After that wraps, he’ll turn his attention back to Chad Powers, a Ted Lasso-style Hulu comedy based on the popular college football character created by Eli Manning for his ESPN+ docuseries Eli’s Places. Both Manning brothers are on board as producers, as is ESPN, but it’s Loki’s Michael Waldron and Powell, two die-hard college football fans, who are writing the series. Powell claims it’s one of the hardest roles he’s ever attempted. Like Hit Man, it’s a role within a role, in the vein of his childhood favorites, Tootsie and Mrs. Doubtfire. “He’s like the worst dude on the planet who puts on the mask of the most genial southern guy you’ve ever seen,” he says. Already, Powell, who once played high school football in Texas, has been working with Patrick Mahomes’ quarterback coach and consulting with Cruise, who made Tropic Thunder, about prosthetics. 

There’s also a Running Man reboot from director Edgar Wright, which he signed on to star in the same week he was in Vegas wooing theater owners with footage from Twisters. Not long after, he snagged the lead role in a Monsanto legal drama from producer Adam McKay. Then news broke that Powell would not only reimagine Heaven Can Wait but also was in talks to star in Abrams’ next directorial effort. And though neither he nor Abrams is willing to share any details of the project, Abrams says of Powell’s appeal: “I think Glen has just begun to scratch the surface of what he is capable of onscreen. Simply put, he’s a terrific actor — but it’s his humility, humanity and sense of humor and willingness to show vulnerability and laugh at himself — that makes me certain he is going to do some pretty incredible work in the years ahead.”
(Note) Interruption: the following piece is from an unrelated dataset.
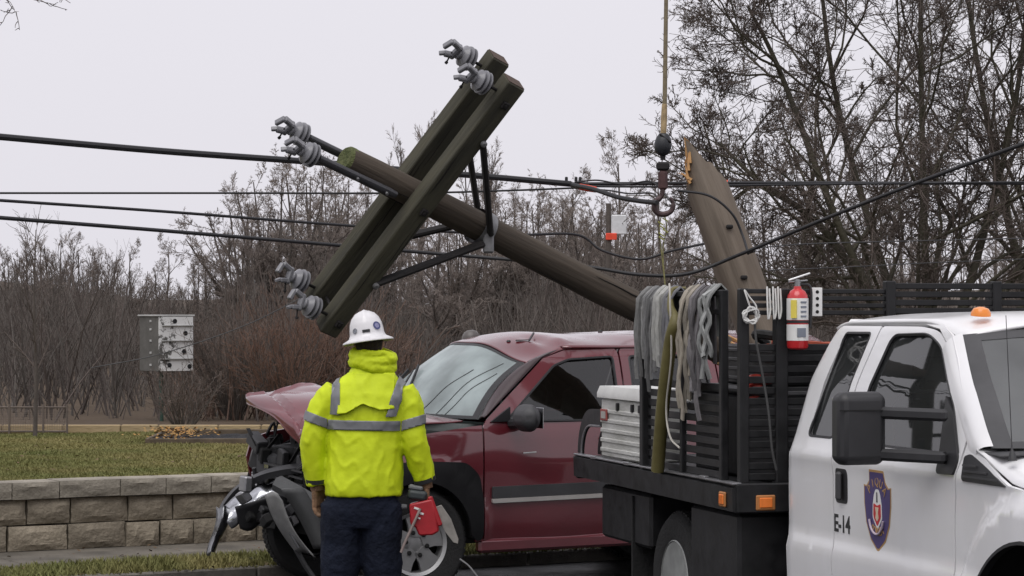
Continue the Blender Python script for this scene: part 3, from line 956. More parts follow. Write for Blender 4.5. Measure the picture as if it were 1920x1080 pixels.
def wheel(parent, x, y, r, wd, rim_r, side, style, loc_name='wheel'):
    """wheel in its own frame: axis along y, outer face towards side"""
    w = empty(loc_name, (x, y, r))
    w.parent = parent
    prof = [(rim_r * .98, -wd / 2 * .9), (rim_r * 1.08, -wd / 2), (r * .90, -wd / 2), (r * .965, -wd * .40), (r, -wd * .28), (r, wd * .28), (r * .965, wd * .40), (r * .90, wd / 2), (rim_r * 1.08, wd / 2), (rim_r * .98, wd / 2 * .9), (rim_r * .98, -wd / 2 * .9)]
    b = MB().lathe(prof, (0, 0, 0), (0, side, 0), 48, False)
    for k in range(60):      # tread blocks
        a = 2 * PI * k / 60
        for q in (-.17, 0, .17):
            c = Vector((math.cos(a + q) * r, q * wd * 1.3, math.sin(a + q) * r))
            b.box(c, (.008, wd * .2, r * 2 * PI / 60 * .62), Matrix.Rotation(-(a + q), 3, 'Y'))
    b.build('tyre', MATS['rubber'], w)
    o = wd / 2
    if style == 'five':
        m = MB()
        m.lathe([(rim_r * .86, o - .10), (rim_r * .90, o - .02), (rim_r, o - .004), (rim_r, o - .03), (rim_r * .93, o - .10), (rim_r * .86, o - .10)], (0, 0, 0), (0, side, 0), 48, False)
        m.lathe([(.075, o - .07), (.078, o - .045), (.06, o - .035), (.0, o - .035)], (0, 0, 0), (0, side, 0), 24)
        for k in range(5):   # broad spokes
            a = 2 * PI * k / 5 + .32
            c, s_ = math.cos(a), math.sin(a)
            pts = []
            def q(rad, off): return (c * rad - s_ * off, s_ * rad + c * off)
            pl = [q(.05, -.055), q(rim_r * .55, -.062), q(rim_r * .88, -.088), q(rim_r * .88, .088), q(rim_r * .55, .062), q(.05, .055)]
            m.prism(pl, (0, side * (o - .055), 0), (1, 0, 0), (0, 0, 1), .028 if side < 0 else -.028)
        m.build('rim', MATS['alloy'], w, angle=30)
        for k in range(6):
            a = 2 * PI * k / 6 + .2
            k5 = MB().lathe([(.017, 0), (.017, .012), (.012, .014)], (math.cos(a) * .085, side * (o - .030), math.sin(a) * .085), (0, side, 0), 10)
            k5.build('lug_nut', MATS['dark_void'], w)
        MB().lathe([(rim_r * .88, o - .13), (.02, o - .13)], (0, 0, 0), (0, side, 0), 32).build('brake_drum', MATS['dark_void'], w)
    else:
        m = MB()
        m.lathe([(rim_r, o - .01), (rim_r * .97, o - .004), (rim_r * .93, o - .02), (rim_r * .86, o - .10), (rim_r * .55, o - .13), (rim_r * .5, o - .085), (rim_r * .3, o - .08), (rim_r * .28, o - .02), (.01, o - .015)], (0, 0, 0), (0, side, 0), 40)
        for k in range(8):
            a = 2 * PI * k / 8
            m.lathe([(.014, -.09), (.014, -.05)], (math.cos(a) * rim_r * .42, side * o, math.sin(a) * rim_r * .42), (0, side, 0), 8)
        m.build('rim', mat('rim_grey', (.30, .31, .30), .5, .3, var=.25, scale=6), w, angle=30)
    return w

# ------------------------------------------------------------------ the white utility truck
TH = math.radians(15.5)
truck = empty('utility_truck', (2.379, 14.498, 0), -(PI / 2 - TH), 'white extended-cab utility truck with black stake flatbed, number E-14 on its door', 'truck')
WT = ([.3, .8, .84, 1.22, 1.30, 1.34, 1.70, 2.0, 2.05], [.95, .975, .955, .962, .975, .955, .885, .78, .70])
def smooth_table(t, sig):
    zz = np.linspace(t[0][0] - .1, t[0][-1] + .1, 400)
    yy = np.interp(zz, *t)
    k = np.exp(-.5 * (np.arange(-60, 61) * (zz[1] - zz[0]) / sig) ** 2); k /= k.sum()
    return zz, np.convolve(np.pad(yy, 60, mode='edge'), k, 'valid')
WT = smooth_table(WT, .022)
def wt(z): return float(np.interp(z, *WT))
XB = ([.4, 1.2, 1.3, 1.68, 1.87, 2.0, 2.05], [.125, .14, .18, .275, .365, .46, .52])
XB = smooth_table(XB, .04)
def xb(z): return float(np.interp(z, *XB))
AC = (3.12, .45)                                  # front wheel centre
def ytr(x, z):
    y = wt(z)
    k = max(0.0, .12 - (x - xb(z))) / .12
    y -= .05 * k * k
    if x > 2.2:
        r_ = math.hypot(x - AC[0], z - AC[1])
        if r_ < .82: y += .045 * min(1, (.82 - r_) / .08)
        y -= max(0, x - 3.0) * .05
    return y
WP = MATS['white_paint']
r_out = [(.23, .42), (.23, 1.28), (.335, 1.68), (.45, 1.91), (.55, 1.985, .06), (1.082, 1.985, .01), (.985, 1.64), (.856, 1.29), (.856, .42)]
r_win = [(.647, 1.945, .03), (.984, 1.947, .03), (.917, 1.646, .2), (.812, 1.394, .04), (.472, 1.392, .04)]
f_out = [(.868, .42), (.868, 1.29), (.998, 1.64), (1.095, 1.985, .03), (1.60, 1.985, .1), (1.80, 1.965, .1), (1.93, 1.90, .1), (2.07, 1.80), (2.40, 1.50, .03), (2.35, 1.30), (2.322, 1.10), (2.315, .42)]
f_win = [(1.07, 1.385, .03), (1.162, 1.656), (1.26, 1.941, .06), (1.683, 1.95, .08), (1.879, 1.886, .06), (2.107, 1.688), (2.20, 1.605), (2.345, 1.385, .03)]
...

Deciding where to go from there won’t come without pressure, though Powell is actively trying to manage both his expectations and his mindset. As he sees it, there are two ways to navigate this business, and only one of them will keep him happy. “One way to be is fear-based, which is no way to operate. That’s the, ‘I better get a franchise, I better attach myself to IP, I better clamor for relevance’ way,” he says. “And the other way is to sit back and go, ‘Okay, if I were still that little kid begging his dad to go to the movie theater and I looked at where I am now, I’d be [amazed.] So, I keep trying to remind myself, just enjoy it — this thing has already gone way further than you ever thought it would go.”